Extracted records
■ ■ ■

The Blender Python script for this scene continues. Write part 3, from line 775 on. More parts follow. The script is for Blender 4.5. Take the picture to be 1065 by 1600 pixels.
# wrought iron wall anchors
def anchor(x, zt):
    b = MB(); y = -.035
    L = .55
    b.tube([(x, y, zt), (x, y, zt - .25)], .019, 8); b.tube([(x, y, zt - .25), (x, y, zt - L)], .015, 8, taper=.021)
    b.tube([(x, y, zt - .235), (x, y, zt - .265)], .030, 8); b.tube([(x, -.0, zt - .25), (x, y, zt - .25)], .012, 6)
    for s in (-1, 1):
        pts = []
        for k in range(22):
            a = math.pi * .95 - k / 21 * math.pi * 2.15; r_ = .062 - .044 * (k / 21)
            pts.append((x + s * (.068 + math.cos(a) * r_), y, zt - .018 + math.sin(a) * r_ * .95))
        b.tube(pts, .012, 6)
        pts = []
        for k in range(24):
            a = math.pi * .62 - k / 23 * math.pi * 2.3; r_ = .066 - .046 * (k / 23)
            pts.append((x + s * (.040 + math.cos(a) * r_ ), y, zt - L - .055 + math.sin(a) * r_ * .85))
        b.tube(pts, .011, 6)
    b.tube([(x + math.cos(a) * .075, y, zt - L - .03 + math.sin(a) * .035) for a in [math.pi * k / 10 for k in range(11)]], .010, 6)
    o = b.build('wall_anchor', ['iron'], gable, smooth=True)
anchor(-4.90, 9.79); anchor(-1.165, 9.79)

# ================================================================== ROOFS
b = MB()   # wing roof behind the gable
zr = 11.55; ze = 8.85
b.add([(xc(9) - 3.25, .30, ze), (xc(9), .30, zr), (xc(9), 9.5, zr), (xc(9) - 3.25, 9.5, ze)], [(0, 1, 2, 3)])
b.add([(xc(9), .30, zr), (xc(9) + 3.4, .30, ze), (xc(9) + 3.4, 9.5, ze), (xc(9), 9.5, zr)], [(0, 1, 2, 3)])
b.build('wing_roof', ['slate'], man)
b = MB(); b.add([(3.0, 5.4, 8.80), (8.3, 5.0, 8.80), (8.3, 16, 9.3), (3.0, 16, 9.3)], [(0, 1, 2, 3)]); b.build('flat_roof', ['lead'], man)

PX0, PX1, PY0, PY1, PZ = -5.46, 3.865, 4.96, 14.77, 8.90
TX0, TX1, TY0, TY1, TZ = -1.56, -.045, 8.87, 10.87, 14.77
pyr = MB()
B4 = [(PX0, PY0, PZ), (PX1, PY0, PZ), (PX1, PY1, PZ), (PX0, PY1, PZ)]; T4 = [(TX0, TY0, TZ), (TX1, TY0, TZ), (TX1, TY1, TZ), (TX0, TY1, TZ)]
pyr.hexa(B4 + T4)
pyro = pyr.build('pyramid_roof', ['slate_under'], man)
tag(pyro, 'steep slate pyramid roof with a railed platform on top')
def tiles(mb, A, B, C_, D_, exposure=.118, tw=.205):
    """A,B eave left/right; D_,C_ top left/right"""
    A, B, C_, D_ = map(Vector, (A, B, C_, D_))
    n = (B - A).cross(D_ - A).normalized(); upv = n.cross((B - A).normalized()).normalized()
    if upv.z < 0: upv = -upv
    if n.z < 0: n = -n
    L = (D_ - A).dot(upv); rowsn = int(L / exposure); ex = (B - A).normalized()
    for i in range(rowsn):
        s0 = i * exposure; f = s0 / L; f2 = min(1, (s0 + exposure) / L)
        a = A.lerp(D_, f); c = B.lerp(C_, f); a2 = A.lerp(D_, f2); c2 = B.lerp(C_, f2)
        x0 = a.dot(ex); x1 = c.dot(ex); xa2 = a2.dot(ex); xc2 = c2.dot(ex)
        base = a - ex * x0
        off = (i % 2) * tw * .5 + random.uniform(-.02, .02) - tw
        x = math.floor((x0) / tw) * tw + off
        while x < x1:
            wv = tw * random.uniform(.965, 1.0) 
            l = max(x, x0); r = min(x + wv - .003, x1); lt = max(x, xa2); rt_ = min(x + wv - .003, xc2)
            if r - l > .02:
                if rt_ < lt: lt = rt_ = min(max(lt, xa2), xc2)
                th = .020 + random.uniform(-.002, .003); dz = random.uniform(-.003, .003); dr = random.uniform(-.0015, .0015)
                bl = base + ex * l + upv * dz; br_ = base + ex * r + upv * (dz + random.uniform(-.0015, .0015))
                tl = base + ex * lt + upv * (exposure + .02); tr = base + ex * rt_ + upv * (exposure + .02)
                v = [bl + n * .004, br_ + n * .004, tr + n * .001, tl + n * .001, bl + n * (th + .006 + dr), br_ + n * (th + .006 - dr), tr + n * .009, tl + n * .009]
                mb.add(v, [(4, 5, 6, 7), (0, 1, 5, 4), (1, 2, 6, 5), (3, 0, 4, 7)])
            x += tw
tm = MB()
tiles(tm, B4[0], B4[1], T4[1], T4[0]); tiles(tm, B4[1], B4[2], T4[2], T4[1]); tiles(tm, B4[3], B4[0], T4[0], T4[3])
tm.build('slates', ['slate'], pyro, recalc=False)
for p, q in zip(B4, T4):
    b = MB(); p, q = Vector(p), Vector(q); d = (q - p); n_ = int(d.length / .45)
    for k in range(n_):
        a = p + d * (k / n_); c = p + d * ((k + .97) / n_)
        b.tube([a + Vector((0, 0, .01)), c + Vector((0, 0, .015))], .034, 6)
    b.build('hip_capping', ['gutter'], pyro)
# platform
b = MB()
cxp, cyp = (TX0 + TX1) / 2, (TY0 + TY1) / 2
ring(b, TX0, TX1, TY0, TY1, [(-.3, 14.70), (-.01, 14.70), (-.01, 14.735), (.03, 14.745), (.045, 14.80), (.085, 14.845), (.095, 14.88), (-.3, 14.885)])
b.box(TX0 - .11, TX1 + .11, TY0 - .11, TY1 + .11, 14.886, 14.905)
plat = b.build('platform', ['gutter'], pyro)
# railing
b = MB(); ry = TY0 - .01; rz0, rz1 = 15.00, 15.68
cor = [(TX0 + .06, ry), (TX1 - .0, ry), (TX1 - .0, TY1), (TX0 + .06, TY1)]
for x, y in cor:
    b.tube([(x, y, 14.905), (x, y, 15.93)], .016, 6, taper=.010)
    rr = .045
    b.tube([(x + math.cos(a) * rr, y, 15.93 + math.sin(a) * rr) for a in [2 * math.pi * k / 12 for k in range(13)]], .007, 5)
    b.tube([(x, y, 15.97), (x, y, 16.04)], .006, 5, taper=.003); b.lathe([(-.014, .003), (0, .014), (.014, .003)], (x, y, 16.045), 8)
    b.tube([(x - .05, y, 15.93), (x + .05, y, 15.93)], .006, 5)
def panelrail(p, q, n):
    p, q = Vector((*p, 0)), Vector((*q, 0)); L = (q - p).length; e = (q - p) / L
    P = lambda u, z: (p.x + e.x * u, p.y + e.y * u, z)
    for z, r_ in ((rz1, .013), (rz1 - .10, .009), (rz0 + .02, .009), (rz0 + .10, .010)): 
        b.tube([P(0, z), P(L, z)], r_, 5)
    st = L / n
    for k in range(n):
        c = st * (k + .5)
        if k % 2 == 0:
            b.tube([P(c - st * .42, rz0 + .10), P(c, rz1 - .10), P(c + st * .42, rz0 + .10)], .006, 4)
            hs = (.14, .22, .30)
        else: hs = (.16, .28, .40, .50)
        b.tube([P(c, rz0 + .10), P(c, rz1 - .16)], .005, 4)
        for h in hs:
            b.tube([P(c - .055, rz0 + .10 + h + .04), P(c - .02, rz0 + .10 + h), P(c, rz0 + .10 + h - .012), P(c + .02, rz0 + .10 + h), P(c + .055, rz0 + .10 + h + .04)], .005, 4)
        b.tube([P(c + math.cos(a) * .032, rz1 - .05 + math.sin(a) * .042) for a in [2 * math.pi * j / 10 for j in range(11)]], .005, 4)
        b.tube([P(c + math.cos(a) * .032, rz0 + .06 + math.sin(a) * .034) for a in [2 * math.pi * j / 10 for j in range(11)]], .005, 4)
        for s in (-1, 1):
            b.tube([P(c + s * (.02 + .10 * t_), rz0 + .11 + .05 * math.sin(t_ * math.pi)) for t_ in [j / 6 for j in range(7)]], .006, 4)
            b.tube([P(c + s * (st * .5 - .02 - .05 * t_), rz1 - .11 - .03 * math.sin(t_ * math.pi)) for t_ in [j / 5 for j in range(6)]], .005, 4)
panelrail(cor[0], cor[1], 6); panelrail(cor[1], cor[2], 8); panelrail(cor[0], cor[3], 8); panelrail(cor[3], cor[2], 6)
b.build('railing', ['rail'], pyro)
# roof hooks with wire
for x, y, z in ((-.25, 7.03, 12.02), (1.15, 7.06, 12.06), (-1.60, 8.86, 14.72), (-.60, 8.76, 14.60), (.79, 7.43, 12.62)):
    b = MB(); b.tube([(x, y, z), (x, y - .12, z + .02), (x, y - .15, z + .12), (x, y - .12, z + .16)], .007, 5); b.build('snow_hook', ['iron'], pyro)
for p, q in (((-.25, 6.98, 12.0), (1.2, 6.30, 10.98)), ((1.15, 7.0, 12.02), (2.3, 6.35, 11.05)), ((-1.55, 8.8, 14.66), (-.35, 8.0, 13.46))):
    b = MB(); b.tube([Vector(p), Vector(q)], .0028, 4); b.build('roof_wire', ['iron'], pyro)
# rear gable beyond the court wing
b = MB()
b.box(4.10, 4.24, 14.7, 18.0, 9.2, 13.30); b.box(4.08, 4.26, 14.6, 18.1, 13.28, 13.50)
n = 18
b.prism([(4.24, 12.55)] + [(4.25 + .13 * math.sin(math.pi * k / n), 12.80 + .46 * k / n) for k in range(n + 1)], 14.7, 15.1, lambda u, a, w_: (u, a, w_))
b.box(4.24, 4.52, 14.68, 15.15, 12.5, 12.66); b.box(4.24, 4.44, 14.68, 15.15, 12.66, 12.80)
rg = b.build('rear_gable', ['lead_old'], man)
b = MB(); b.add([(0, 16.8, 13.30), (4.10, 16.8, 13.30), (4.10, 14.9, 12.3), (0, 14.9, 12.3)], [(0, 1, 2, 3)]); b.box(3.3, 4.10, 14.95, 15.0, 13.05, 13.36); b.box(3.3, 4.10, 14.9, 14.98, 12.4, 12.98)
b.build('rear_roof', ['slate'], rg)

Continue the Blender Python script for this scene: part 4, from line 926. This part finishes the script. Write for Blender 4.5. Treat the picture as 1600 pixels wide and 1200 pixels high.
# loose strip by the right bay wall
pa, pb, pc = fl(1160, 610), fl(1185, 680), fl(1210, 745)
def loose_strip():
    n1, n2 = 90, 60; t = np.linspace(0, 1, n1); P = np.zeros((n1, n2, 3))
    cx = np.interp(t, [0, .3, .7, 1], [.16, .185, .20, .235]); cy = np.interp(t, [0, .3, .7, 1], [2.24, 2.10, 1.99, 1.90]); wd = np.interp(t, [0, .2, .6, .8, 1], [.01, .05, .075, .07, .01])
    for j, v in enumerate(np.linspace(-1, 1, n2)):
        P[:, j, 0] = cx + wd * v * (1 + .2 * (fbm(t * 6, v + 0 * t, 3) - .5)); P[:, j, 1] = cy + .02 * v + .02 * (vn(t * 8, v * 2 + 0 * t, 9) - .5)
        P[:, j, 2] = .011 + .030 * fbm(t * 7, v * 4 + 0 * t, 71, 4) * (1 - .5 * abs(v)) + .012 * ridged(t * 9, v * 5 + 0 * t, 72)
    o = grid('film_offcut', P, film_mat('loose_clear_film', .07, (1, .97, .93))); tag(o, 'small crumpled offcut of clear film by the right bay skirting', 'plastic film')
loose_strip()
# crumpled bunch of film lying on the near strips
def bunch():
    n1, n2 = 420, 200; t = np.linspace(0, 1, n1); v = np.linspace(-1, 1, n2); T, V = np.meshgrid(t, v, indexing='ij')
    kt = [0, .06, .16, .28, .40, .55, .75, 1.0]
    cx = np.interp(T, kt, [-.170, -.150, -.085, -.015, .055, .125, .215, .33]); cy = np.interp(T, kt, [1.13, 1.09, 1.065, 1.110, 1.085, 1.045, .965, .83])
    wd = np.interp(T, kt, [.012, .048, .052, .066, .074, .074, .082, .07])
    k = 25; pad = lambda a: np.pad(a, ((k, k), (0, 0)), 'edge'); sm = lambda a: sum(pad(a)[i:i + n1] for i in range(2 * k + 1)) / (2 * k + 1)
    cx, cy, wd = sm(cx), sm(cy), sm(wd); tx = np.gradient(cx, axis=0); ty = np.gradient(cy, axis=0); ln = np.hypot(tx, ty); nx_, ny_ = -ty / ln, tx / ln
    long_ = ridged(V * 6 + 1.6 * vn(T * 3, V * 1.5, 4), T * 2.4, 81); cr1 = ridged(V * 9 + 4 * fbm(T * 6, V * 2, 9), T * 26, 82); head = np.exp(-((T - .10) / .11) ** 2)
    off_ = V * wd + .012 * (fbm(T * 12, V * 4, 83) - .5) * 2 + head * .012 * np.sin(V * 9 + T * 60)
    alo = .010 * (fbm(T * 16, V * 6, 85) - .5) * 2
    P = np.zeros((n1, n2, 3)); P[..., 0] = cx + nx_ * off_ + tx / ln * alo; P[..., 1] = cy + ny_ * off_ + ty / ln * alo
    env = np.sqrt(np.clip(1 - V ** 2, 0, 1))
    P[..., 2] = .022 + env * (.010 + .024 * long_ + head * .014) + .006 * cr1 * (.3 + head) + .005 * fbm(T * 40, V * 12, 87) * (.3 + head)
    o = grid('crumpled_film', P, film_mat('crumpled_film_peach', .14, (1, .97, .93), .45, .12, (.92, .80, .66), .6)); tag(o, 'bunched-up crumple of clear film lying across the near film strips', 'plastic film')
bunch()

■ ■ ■

# [WHAT IS EXPECTED]
Return the opening line of the data and every line after it through the line containing "anchor(-4.90, 9.79); anchor(-1.165, 9.79)", please, exactly as written and with nothing added.

# [OUTPUT]
The Blender Python script for this scene continues. Write part 3, from line 775 on. More parts follow. The script is for Blender 4.5. Take the picture to be 1065 by 1600 pixels.
# wrought iron wall anchors
def anchor(x, zt):
    b = MB(); y = -.035
    L = .55
    b.tube([(x, y, zt), (x, y, zt - .25)], .019, 8); b.tube([(x, y, zt - .25), (x, y, zt - L)], .015, 8, taper=.021)
    b.tube([(x, y, zt - .235), (x, y, zt - .265)], .030, 8); b.tube([(x, -.0, zt - .25), (x, y, zt - .25)], .012, 6)
    for s in (-1, 1):
        pts = []
        for k in range(22):
            a = math.pi * .95 - k / 21 * math.pi * 2.15; r_ = .062 - .044 * (k / 21)
            pts.append((x + s * (.068 + math.cos(a) * r_), y, zt - .018 + math.sin(a) * r_ * .95))
        b.tube(pts, .012, 6)
        pts = []
        for k in range(24):
            a = math.pi * .62 - k / 23 * math.pi * 2.3; r_ = .066 - .046 * (k / 23)
            pts.append((x + s * (.040 + math.cos(a) * r_ ), y, zt - L - .055 + math.sin(a) * r_ * .85))
        b.tube(pts, .011, 6)
    b.tube([(x + math.cos(a) * .075, y, zt - L - .03 + math.sin(a) * .035) for a in [math.pi * k / 10 for k in range(11)]], .010, 6)
    o = b.build('wall_anchor', ['iron'], gable, smooth=True)
anchor(-4.90, 9.79); anchor(-1.165, 9.79)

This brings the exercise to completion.